__Instruction__
Print the listing below from its opening line through the line holding "from mathutils.bvhtree import BVHTree", both ends included.

__Data shown__
begin
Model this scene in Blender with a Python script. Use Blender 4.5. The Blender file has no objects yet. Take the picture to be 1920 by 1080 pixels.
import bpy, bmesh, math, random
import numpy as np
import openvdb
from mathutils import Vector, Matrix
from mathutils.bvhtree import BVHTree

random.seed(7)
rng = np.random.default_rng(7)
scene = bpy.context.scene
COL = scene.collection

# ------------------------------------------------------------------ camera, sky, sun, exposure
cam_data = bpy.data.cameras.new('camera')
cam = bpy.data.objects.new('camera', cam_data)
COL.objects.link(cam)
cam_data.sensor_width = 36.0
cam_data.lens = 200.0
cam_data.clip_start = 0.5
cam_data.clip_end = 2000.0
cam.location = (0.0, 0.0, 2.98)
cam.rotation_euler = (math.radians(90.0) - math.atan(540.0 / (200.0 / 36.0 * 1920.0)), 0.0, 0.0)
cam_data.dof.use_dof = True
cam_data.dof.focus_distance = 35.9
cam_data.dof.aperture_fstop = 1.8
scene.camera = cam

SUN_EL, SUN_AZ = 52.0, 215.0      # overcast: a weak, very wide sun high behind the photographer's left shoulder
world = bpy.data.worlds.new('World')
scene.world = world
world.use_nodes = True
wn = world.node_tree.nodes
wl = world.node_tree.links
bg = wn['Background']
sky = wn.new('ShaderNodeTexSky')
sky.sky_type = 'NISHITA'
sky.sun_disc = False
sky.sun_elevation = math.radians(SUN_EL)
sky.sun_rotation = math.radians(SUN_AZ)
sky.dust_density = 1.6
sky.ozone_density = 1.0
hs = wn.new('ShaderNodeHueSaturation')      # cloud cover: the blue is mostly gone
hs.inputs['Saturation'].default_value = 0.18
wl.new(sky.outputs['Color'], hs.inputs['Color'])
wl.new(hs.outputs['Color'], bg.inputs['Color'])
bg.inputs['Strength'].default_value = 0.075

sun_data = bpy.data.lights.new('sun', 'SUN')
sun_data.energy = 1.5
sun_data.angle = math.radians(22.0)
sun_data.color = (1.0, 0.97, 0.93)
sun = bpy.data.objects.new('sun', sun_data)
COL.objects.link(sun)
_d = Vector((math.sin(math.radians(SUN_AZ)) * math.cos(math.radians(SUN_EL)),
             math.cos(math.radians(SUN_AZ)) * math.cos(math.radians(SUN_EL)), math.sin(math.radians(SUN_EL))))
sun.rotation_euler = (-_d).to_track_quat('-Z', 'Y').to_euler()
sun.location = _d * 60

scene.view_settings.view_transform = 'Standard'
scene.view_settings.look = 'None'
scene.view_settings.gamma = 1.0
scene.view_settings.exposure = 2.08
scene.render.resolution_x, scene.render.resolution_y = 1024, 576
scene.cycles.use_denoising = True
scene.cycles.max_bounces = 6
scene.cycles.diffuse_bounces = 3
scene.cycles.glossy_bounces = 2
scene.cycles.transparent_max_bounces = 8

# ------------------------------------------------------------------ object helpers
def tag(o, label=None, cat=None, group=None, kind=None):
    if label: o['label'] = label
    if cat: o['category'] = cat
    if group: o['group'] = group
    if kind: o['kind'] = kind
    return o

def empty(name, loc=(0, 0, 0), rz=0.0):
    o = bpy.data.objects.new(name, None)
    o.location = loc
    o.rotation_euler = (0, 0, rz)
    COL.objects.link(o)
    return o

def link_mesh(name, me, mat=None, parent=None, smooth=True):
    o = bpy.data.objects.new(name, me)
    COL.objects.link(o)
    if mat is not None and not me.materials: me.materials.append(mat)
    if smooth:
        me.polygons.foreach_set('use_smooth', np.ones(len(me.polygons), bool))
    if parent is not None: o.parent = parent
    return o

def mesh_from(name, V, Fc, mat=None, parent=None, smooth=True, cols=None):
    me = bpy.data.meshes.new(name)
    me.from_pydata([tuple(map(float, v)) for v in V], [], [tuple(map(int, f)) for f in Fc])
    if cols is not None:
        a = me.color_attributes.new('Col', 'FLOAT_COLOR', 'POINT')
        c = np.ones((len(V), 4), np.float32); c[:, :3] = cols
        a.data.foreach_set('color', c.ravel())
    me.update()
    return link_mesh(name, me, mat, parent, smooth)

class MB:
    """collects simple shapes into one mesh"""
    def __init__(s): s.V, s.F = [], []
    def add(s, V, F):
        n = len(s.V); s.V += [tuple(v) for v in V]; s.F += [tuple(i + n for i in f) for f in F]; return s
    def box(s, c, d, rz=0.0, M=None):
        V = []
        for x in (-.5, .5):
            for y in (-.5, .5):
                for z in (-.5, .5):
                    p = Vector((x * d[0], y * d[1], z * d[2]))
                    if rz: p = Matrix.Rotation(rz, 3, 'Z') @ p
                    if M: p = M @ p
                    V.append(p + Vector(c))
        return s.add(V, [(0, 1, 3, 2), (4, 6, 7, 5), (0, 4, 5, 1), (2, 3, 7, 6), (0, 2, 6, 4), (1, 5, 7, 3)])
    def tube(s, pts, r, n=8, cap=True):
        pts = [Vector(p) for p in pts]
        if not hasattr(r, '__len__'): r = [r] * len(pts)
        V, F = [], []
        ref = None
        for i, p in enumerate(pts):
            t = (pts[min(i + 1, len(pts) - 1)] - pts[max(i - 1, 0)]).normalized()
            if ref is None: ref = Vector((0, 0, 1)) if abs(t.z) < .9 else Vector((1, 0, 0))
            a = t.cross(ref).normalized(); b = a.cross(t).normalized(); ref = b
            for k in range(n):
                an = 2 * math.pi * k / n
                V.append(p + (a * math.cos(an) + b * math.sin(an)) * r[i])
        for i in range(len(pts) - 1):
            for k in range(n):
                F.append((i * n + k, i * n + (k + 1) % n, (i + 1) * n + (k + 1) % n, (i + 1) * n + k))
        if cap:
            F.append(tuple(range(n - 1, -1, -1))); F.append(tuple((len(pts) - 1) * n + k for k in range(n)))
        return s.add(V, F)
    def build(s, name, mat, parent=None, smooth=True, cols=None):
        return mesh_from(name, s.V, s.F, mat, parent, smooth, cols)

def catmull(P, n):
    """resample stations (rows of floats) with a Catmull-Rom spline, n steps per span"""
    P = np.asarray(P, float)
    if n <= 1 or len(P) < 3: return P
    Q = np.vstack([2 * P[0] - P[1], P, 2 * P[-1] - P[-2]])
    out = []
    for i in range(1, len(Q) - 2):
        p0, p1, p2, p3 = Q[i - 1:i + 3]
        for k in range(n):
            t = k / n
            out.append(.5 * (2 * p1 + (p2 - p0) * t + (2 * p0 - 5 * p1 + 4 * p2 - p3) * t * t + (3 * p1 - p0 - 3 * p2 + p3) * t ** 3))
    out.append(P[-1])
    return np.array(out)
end
__Correct answer__
Model this scene in Blender with a Python script. Use Blender 4.5. The Blender file has no objects yet. Take the picture to be 1920 by 1080 pixels.
import bpy, bmesh, math, random
import numpy as np
import openvdb
from mathutils import Vector, Matrix
from mathutils.bvhtree import BVHTree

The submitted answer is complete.